3D scene scripts
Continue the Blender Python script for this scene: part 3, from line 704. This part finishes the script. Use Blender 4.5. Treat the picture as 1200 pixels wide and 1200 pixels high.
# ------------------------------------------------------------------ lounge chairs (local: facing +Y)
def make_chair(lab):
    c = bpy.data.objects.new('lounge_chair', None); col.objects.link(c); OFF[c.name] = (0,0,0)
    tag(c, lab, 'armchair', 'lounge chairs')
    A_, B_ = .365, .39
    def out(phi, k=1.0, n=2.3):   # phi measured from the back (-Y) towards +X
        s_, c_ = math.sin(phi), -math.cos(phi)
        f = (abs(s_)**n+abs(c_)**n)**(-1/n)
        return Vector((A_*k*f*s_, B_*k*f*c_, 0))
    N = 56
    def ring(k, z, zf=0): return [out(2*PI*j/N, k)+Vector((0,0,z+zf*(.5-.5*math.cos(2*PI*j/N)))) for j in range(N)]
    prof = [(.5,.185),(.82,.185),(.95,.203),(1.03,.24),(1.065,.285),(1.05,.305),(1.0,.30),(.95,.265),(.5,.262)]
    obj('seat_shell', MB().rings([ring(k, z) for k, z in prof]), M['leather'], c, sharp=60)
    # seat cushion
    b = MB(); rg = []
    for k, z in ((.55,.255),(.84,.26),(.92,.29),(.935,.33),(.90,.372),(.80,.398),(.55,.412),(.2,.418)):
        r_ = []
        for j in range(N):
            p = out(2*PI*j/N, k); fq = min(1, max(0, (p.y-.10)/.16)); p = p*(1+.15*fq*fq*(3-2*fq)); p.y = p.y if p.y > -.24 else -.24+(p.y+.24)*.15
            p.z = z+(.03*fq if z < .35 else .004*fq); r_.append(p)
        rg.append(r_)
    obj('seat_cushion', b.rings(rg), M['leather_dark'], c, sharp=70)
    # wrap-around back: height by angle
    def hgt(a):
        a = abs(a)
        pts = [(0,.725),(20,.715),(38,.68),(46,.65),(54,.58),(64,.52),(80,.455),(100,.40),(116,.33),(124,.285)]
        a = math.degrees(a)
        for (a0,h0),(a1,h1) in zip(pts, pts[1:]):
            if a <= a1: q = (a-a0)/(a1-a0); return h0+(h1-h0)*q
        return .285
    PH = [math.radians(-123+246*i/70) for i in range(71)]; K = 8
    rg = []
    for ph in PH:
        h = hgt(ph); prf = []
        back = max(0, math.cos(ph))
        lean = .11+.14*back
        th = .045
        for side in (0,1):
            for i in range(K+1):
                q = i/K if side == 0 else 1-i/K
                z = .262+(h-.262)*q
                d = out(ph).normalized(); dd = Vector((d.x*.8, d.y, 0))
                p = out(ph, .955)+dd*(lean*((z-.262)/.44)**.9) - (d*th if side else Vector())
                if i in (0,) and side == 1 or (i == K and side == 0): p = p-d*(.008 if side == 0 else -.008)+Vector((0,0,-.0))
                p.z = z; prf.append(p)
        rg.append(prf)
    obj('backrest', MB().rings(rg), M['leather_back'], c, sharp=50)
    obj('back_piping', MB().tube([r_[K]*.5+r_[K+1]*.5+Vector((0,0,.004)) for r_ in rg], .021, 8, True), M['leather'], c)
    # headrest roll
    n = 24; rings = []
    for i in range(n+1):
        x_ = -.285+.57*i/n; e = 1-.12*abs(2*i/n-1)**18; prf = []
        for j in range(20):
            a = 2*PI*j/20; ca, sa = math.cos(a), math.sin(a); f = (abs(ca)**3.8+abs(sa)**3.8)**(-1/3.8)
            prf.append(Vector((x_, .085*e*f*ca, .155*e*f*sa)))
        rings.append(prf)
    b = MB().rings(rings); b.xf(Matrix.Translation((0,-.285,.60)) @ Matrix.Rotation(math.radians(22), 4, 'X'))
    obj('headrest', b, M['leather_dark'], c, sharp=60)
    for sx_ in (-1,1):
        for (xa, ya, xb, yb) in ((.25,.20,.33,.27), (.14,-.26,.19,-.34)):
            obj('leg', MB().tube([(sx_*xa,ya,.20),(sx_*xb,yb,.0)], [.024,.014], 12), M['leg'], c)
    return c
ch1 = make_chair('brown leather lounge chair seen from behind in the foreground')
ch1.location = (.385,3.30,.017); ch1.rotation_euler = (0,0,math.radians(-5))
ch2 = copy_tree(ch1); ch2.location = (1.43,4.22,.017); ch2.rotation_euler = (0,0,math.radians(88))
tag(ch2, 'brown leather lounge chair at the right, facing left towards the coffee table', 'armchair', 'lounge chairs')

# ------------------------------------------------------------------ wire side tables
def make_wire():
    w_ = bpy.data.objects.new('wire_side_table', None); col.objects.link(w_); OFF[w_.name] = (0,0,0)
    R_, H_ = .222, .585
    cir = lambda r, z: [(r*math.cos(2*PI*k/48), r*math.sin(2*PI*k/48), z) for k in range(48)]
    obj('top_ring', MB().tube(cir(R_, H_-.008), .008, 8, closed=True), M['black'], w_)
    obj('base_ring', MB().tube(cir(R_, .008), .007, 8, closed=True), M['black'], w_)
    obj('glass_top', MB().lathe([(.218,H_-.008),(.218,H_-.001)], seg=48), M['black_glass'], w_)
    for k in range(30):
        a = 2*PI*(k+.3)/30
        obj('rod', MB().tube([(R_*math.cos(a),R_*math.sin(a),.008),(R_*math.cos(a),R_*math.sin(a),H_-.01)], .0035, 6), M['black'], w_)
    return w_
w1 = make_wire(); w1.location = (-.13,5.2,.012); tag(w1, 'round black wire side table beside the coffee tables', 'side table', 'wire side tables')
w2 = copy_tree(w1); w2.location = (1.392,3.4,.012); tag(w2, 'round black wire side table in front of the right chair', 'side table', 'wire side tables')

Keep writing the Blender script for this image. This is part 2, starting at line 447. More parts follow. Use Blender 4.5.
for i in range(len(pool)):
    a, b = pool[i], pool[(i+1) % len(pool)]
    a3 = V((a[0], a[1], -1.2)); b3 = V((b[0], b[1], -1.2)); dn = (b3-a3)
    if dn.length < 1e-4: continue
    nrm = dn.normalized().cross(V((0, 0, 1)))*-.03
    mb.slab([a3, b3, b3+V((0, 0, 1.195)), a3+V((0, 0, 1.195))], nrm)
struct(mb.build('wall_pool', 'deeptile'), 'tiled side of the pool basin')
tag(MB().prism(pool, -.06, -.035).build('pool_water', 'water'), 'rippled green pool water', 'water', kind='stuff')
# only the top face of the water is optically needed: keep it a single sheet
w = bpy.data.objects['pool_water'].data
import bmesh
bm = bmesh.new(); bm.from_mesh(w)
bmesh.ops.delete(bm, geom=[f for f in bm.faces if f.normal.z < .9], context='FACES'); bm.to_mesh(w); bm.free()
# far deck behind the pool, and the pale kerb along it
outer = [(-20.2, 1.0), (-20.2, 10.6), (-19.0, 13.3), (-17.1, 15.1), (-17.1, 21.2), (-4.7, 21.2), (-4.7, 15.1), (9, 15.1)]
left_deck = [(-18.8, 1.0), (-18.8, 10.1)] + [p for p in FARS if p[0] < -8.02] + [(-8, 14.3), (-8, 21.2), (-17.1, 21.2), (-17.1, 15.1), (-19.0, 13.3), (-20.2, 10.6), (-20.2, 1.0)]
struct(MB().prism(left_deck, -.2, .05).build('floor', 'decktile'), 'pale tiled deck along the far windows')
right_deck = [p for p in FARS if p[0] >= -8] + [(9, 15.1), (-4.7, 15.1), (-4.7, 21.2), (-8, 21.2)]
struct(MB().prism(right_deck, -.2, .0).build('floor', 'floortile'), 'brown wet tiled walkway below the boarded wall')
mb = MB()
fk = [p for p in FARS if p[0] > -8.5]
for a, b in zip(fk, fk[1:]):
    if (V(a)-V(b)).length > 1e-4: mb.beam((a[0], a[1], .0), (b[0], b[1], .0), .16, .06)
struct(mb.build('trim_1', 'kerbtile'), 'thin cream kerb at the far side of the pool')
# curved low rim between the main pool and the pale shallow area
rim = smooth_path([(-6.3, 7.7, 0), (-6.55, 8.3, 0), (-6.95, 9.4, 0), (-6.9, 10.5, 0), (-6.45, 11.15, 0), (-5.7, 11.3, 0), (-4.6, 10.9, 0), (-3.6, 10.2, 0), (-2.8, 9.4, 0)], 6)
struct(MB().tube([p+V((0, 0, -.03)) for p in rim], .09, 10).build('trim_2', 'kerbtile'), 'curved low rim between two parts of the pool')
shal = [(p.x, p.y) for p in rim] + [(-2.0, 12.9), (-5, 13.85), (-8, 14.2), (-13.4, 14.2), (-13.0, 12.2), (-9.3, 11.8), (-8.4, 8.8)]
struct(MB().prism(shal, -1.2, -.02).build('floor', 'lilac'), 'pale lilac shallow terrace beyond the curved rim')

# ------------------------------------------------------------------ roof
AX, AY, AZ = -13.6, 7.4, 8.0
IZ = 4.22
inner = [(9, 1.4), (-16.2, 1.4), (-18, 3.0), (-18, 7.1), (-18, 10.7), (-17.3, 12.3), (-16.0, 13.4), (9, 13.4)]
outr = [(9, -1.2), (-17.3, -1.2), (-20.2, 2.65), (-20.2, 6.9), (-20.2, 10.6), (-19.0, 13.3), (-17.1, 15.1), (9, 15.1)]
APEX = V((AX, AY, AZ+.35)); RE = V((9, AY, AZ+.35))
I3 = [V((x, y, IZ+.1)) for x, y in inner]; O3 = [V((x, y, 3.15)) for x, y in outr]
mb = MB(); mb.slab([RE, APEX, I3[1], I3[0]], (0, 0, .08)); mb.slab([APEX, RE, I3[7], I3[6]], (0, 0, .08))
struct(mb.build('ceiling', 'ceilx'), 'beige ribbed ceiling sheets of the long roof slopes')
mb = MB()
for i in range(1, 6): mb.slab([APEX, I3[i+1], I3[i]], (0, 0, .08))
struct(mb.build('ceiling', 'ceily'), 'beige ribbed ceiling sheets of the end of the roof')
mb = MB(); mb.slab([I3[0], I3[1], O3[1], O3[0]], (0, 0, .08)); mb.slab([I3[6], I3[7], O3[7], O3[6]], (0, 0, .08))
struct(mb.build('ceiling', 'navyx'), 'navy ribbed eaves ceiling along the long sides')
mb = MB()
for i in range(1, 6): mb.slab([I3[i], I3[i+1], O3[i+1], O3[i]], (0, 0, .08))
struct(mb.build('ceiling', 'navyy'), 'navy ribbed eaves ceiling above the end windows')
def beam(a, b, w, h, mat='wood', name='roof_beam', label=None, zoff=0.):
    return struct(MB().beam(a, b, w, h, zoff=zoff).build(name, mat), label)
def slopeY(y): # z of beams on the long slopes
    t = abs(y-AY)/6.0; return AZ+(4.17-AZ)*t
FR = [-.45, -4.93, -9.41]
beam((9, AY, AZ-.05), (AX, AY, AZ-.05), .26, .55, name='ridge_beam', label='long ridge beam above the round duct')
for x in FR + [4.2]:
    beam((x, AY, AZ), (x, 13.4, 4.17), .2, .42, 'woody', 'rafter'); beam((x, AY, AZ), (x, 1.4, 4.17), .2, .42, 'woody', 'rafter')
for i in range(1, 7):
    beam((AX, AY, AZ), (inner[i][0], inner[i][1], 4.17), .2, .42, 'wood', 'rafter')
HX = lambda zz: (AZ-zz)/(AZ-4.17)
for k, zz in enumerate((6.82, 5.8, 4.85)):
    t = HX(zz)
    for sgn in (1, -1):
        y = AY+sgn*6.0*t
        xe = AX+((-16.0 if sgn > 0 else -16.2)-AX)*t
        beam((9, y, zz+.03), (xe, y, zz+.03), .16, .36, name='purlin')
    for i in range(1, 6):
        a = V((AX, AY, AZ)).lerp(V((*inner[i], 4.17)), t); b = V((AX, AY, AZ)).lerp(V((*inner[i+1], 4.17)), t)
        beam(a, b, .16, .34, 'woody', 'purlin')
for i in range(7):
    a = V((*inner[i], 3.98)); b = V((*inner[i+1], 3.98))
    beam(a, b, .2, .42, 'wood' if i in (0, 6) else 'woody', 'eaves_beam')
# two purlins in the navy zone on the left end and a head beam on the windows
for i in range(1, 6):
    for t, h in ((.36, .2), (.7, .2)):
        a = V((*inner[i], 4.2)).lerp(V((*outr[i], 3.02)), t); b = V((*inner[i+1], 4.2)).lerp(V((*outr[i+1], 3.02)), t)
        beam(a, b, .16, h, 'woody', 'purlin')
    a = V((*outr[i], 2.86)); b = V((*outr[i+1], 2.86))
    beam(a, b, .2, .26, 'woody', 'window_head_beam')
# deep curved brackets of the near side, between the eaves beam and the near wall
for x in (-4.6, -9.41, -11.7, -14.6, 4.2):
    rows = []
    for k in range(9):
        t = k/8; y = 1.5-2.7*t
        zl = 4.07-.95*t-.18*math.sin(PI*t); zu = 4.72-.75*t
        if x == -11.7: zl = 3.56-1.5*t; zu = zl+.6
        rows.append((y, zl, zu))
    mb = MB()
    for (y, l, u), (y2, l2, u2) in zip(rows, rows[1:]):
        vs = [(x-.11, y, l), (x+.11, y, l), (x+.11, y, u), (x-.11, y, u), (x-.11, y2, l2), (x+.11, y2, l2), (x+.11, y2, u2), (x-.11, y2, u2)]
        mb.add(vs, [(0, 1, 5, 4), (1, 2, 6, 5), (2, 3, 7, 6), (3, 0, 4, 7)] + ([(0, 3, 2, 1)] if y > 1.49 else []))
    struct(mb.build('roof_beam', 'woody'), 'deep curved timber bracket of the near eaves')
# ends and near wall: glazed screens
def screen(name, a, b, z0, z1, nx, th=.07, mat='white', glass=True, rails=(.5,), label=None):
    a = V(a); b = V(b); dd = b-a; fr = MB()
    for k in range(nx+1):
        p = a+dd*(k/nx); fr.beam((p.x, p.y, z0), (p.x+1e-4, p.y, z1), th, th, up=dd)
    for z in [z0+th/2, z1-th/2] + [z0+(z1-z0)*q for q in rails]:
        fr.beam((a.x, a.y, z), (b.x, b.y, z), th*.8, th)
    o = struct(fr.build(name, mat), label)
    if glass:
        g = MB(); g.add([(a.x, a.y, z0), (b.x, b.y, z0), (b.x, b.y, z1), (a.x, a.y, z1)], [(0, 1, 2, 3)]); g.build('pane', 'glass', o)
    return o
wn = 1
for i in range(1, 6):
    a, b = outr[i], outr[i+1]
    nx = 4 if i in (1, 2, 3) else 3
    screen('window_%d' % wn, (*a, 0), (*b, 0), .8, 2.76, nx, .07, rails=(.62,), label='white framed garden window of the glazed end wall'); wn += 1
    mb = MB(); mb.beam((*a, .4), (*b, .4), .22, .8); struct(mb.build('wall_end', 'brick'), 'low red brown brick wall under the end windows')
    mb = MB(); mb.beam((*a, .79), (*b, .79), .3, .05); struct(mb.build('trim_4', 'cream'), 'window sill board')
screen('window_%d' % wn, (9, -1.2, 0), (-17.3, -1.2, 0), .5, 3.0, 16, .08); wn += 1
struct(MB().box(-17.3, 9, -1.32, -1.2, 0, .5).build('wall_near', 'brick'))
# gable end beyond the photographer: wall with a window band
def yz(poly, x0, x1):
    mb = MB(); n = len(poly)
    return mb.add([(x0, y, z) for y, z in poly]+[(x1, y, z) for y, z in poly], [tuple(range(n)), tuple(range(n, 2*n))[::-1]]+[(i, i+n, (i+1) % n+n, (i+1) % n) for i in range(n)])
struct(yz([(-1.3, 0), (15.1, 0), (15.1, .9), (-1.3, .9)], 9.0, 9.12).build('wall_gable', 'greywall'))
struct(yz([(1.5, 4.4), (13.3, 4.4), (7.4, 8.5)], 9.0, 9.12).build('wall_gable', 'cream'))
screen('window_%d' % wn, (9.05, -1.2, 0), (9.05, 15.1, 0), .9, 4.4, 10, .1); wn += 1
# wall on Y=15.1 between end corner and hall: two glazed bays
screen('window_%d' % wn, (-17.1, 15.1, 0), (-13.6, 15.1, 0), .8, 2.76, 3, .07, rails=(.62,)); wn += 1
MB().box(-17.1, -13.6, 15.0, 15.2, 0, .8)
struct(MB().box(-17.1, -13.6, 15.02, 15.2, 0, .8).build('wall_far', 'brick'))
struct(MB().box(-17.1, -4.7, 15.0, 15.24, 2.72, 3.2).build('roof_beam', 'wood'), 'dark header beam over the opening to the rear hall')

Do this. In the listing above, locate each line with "parts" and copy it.

Completed exercise.
Keep writing the Blender script for this image. This is part 2, starting at line 447. More parts follow. Use Blender 4.5.
struct(MB().tube([p+V((0, 0, -.03)) for p in rim], .09, 10).build('trim_2', 'kerbtile'), 'curved low rim between two parts of the pool')